Thursday, May 27, 2010

Overcoming a Channel Surfing Attention Span

This face says it all--I'm bright-eyed, in your face, and loud. I demand your immediate attention as my flushed cheeks fly from one activity to another.

This is Amelia...she and her twin, Emerson, both remind me of my husband watching TV--remote in hand, rapidly clicking through one show after another, too fast for me to determine if I'd like to camp out there for awhile or not.

My first child, Wyatt, was the exact opposite--relatively quiet, still, and reserved. With no one or nothing to distract him, he would sit in my lap for at least half an hour at a time, pushing book after book up in my face. I didn't mind. In fact, reading to him was (and still is) the best part of my day.

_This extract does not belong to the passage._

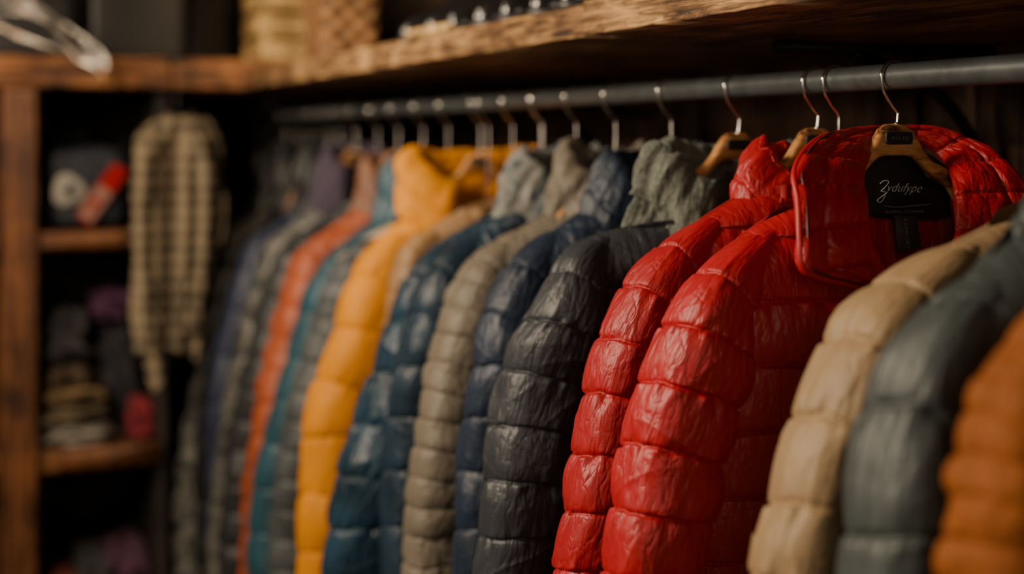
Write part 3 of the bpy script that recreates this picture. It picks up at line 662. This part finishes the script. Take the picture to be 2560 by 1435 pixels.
def crate(x,y,w,d,h,z,mat,label):
    b=empty('storage_box',(x,y,z),label,'box','storage boxes on the shelving unit')
    obj('box_body',soft_box('box_body',w,d,h,mat,.12,30),b)
    obj('lid',soft_box('lid',w+.015,d+.015,.04,mat,.15,24),b,(0,0,h-.02))
crate(.66,4.72,.30,.3,.30,ZT,M_blackm,'matte black storage box on top of the shelving unit')
crate(.91,4.82,.12,.2,.34,ZT,M_leather,'narrow dark storage box beside the wooden crate')
wb=empty('wire_hanger_bundle',(X_at(150,4.38),4.38,ZT),'tangle of shiny wire hangers drooping over the shelf edge','hanger')
random.seed(4)
for i in range(12):
    o1=random.uniform(-.022,.022); o2=random.uniform(-.04,.04); o3=random.uniform(-.03,.03)
    pts=[(-.15+o2,.03,.13+o1*3),(-.10+o3,.0,.085+o1*3+i*.003),(-.01,-.015+o3,.055+o1*3),(.06+o1,-.03,.015+o2),(.105+o1,-.045,-.02+o1),(.12+o1*.8,-.05,-.05+o2*.3)]
    pp,_=smooth_path(pts,40); obj('wire',tube_mesh('wire',pp,.0020,8,M_wire),wb)
obj('wooden_grip',soft_box('wooden_grip',.028,.028,.06,M_hangw,.8,20),wb,(.12,-.05,-.10))
crate(.33,4.68,.26,.3,.20,ZT,M_black,'low dark storage box behind the wire hangers')

navyf=plain('navy_canvas',(.012,.017,.028),.7,0,.4,50); greybl=plain('grey_blue_cloth',(.04,.075,.11),.8,0,.4,30)
bx,bz=.50,ZS[0]
bp_=empty('backpack',(bx,4.62,bz),'dark navy canvas backpack with white round emblem and red patch','backpack')
obj('bag_body',soft_box('bag_body',.27,.2,.26,navyf,.45,40,.05,8,3),bp_)
obj('front_pocket',soft_box('front_pocket',.20,.05,.12,navyf,.4,30,.03,8,4),bp_,(0,-.105,.02))
M_white=plain('white_patch',(.28,.265,.23),.8,0,0,70,.1); M_redp=plain('red_patch',(.30,.010,.010),.85,0,0,60,.1); M_cream=plain('cream_patch',(.28,.17,.13),.85,0,0,60,.1)
def disc(name,r,t,mat,n=40,sides=None):
    a=np.linspace(0,2*np.pi,n,endpoint=False); k=1+(.10*np.cos(a*3+.5) if sides else 0); R=[(.01,-t),(r*.93,-t),(r,-t*.5),(r,0),(.01,0)]
    return raw_mesh(name,np.array([np.stack([np.cos(a)*q*k,np.full(n,v),np.sin(a)*q*k],-1) for q,v in R]),grid_faces(5,n,True),mat=mat)
def at(sx,sy,y,root):
    x,z=XZ(sx,sy,y); return (x-root.location[0],y-root.location[1],z-root.location[2])
bd=obj('round_badge',disc('round_badge',.049,.003,M_white,40,3),bp_,at(172,476,4.475,bp_))
obj('badge_mark',disc('badge_mark',.020,.002,navyf,6),bd,(0.004,-.003,0))
st=obj('slanted_patch',soft_box('slanted_patch',.056,.004,.20,M_redp,.18,20),bp_,at(208,552,4.465,bp_)); st.rotation_euler=(0,.6,0)
s2=obj('patch_stripe',soft_box('patch_stripe',.050,.005,.110,M_cream,.15,16),st,(0,-.001,.008))
obj('patch_mark',soft_box('patch_mark',.018,.005,.060,M_redp,.3,12),st,(0,-.0025,.03))
for i,(w,h,m_) in enumerate(((.25,.06,navyf),(.22,.055,greybl),(.18,.05,greybl),(.19,.05,navyf),(.16,.05,greybl),(.15,.045,navyf))):
    t=thing('folded_jumper',soft_box('folded_jumper',w,.2,h,m_,.45,30,.10,9,i+5,2),'folded dark blue grey jumper stacked in the cubby','jumper','folded clothes in the cubbies')
    t.location=(.47+.01*(-1)**i,4.86,bz+.001+sum((.06,.055,.05,.05,.05,.05)[:i]))
def fold(sx,y,z,w,d,h,c,label,seed,layers=2,name='folded_garment',amp=.13):
    m_=plain('cloth_%d'%seed,c,.85,0,.5,40)
    x,_=XZ(sx,0,y)
    t=thing(name,soft_box(name,w,d,h,m_,.55,40,amp,9,seed,layers),label,'clothing','folded clothes in the cubbies'); t.location=(x,y,z+.001); return t
z2=ZS[1]
st_=[(190,.23,.060,(.26,.24,.20),'cream folded sweatshirt at the bottom of the pile'),(176,.21,.06,(.13,.10,.06),'khaki folded shirt lying on the pile'),(180,.18,.06,(.20,.13,.06),'sand coloured folded trousers on the pile'),(168,.15,.055,(.07,.045,.027),'brown folded jumper on top of the pile')]
z=z2
for i,(sx,w,h,c,l) in enumerate(st_):
    fold(sx,4.60,z,w,.26,h,c,l,30+i,amp=.28); z+=h+.002
fold(160,4.62,z,.15,.2,.17,(.03,.03,.034),'crumpled grey fleece on top of the folded pile',40,1,amp=.4)
fold(290,4.68,z2,.14,.24,.36,(.014,.014,.018),'tall stack of dark rolled garments in the cubby',41,6,amp=.25)
fold(275,4.64,z2+.365,.14,.2,.10,(.05,.011,.042),'magenta purple knitted scarf rolled on the dark stack',42,1,amp=.3)
fold(350,4.54,z2,.08,.14,.13,(.17,.010,.018),'red knitted hat lying in the cubby',43,1,'knitted_hat',amp=.25)
zb=.10
for sx,c,w,h,l,sd_ in ((150,(.14,.03,.02),.13,.16,'rusty red rolled blanket in the bottom cubby',50),(225,(.03,.03,.03),.12,.2,'dark grey rolled jumper in the bottom cubby',51),(310,(.06,.02,.04),.15,.22,'plum purple rolled jumper in the bottom cubby',52)):
    fold(sx,4.64,zb,w,.3,h,c,l,sd_,1,'rolled_garment',amp=.25)

# ------------------------------------------------------------------ lights
def area(loc,target,size,power,colr,sy=None):
    l=bpy.data.lights.new('area_light','AREA'); l.size=size; l.energy=power; l.color=colr
    if sy: l.shape='RECTANGLE'; l.size_y=sy
    o=bpy.data.objects.new('light',l); col.objects.link(o); o.location=loc
    o.rotation_euler=(Vector(target)-Vector(loc)).to_track_quat('-Z','Y').to_euler(); return o
def spot(loc,target,power,colr,ang=60,r=.04,blend=.6):
    l=bpy.data.lights.new('spot','SPOT'); l.energy=power; l.color=colr; l.spot_size=math.radians(ang); l.spot_blend=blend; l.shadow_soft_size=r
    o=bpy.data.objects.new('spot_light',l); col.objects.link(o); o.location=loc
    o.rotation_euler=(Vector(target)-Vector(loc)).to_track_quat('-Z','Y').to_euler(); return o
warm=(1,.80,.57)
area((-1.0,1.85,2.45),(1.05,1.7,1.25),.5,82,warm)
area((-1.0,3.3,2.5),(.9,3.3,1.3),.4,34,warm)
area((-1.3,1.6,2.15),(1.3,2.2,1.68),.3,12,(1,.86,.72))  # added fill, reaches under the shelf to the rail, hooks and wall
area((-.1,-.8,1.9),(1.35,1.6,1.4),.8,13,(1,.82,.64))  # added camera-side fill to brighten the jacket fronts, no fixture there
area((-.6,2.6,1.9),(.5,4.5,1.2),.6,5,(1,.75,.5))  # added weak fill that lifts the cubbies
spot((-.1,2.6,2.7),(1.15,3.2,1.8),48,warm,60,.04)
spot((-.9,2.0,2.2),(1.2,3.6,1.69),110,(1,.88,.72),36,.03,.8)  # narrow spot added along the rail for glints on the hooks
spot((.5,3.3,2.75),(1.15,4.5,1.95),72,(1,.72,.38),40,.05)
spot((-.2,3.3,2.8),(.25,4.5,1.75),18,(1,.55,.25),40,.05)
w=bpy.data.worlds.new('World'); scene.world=w; w.use_nodes=True
w.node_tree.nodes['Background'].inputs[0].default_value=(.7,.62,.58,1); w.node_tree.nodes['Background'].inputs[1].default_value=.06

# ------------------------------------------------------------------ camera
cam=bpy.data.cameras.new('Camera'); co=bpy.data.objects.new('Camera',cam); col.objects.link(co)
co.location=(0,0,ZC); co.rotation_euler=(math.pi/2,0,-TH)
cam.sensor_width=36; cam.lens=F/2560*36; cam.shift_y=-(717.5-HZ)/2560; cam.clip_start=.05
cam.dof.use_dof=True; cam.dof.focus_distance=1.84; cam.dof.aperture_fstop=1.4
scene.camera=co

Now, he is an avid "reader," going through stacks of books at a time. Probably out of necessity since the twins' births, he has transformed into one who also likes to "read" to himself by looking at the pictures and creating the storyline either from memory or from his imagination.

The twins? They're a different story. Since they started to crawl, I've really worried about passing along my love of reading to them. Like their brother, they love the feel, taste, and look of books. Yet, they have always lacked Wyatt's attention span.

If twin brother is doing something else, it's easy for Amelia to want to follow him. Or when twin sister comes and tries to steal half of mommy's lap, Emerson always starts a shoving match instead of finishing the book.

Like Wyatt, though, they can sit alone in their little chairs for a half hour, flipping through the pages of book after book, providing me with some glimmer of hope.

Just this week, though, they've started sitting for longer stretches, sometimes sitting in my lap and making me read the same book five times in a row before I say, "Enough. Go find another book."

As I prepared for bed the other night, I passed through the kitchen to find Emerson reading (upside down) one of his favorites: The 7 Days of Creation. As he reached the last page, he pointed and said, "Geee-ssssus."Short attention span or not--at least they're learning what is most important in life...Who is important.

1 comment:

  1. Ah...the joys of the little ones :) I have a couple here that couldn't put a book down long enough to walk from one room to the next...and then two others who couldn't be PAID to pick one up. Funny how that works, eh?